The most commonly used technique in science for determining the amount of an absorber in solution is called "absorption spectroscopy." Traditionally, this technique is performed by shining light through a reference container, which holds just the solvent, and also through a sample container, which holds both the solvent and absorber. The sample container will absorb more light than the reference container. The difference in the amount of light absorbed is related to the amount of absorber present. The problem with this technique is that light sources, even lasers, flicker slightly so you end up with an error in your measurement. This error prevents detection of very small amounts. Generally speaking, if your eye can't tell a color difference between the reference and sample, then neither can this technique.

To solve this problem and measure the absorption of a very dilute solution, I use a variation on a technique called Cavity Ring-Down Spectroscopy (CRDS). CRDS involves the use of two highly reflective mirrors facing each other (optical cavity) and a light detector after the mirrors. A laser pulse hits the back of the first mirror and a small amount of light makes it through the mirror coating. This light continues along until it hits the other mirror where most of it is reflected back, but some of it goes through and hits the detector. The light continues bouncing back and forth between the mirrors, letting a tiny amount of light through each mirror each time it hits. The detector sees a smaller amount of light after each bounce. The length of time (decay time) it takes for all the light to exit the optical cavity is determined by how well the mirrors can reflect and whether or not molecules in the cavity are absorbing some of the light. Thus, the decay time of an empty cavity will be longer than that of a cavity filled with absorbers. The difference in these decay times tells us the amount of absorbers present. In CRDS it doesn't matter if the light source flickers, and since the light goes through the sample many times, we can detect smaller amounts of absorbers.

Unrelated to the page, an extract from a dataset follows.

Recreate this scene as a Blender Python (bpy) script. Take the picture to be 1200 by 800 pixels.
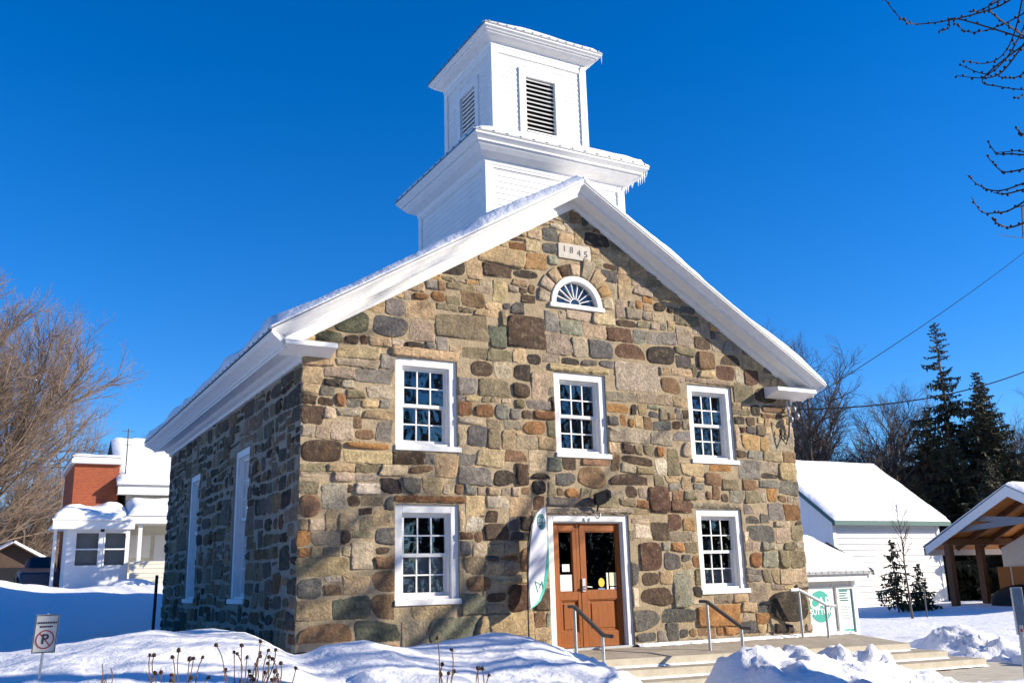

Although CRDS sounds perfect for measuring absorbers in a dilute solution, it has only been applied to measuring gases. This is because if you place a glass container full of liquid between the mirrors the light is lost too quickly to determine the decay time. The light goes away so quickly because each surface of a glass container reflects 4% of the light and the beam goes through four surfaces at each pass. So after a few bounces all the light has left the cavity. Ideally, we determine the decay time based on hundreds or thousands of bounces. I'm working to develop a modified container that doesn't reflect light so we can measure liquid samples. From physics you can calculate a specific angle for each surface that minimizes the reflection of light. By adjusting the type of light I let through, I can make the light pass through the container without any reflection at all. Essentially the container is made invisible, but the absorbers in the liquid are still detected. With this improvement, smaller amounts of material can be detected than with the traditional method, thus improving the results of any user of absorption spectroscopy.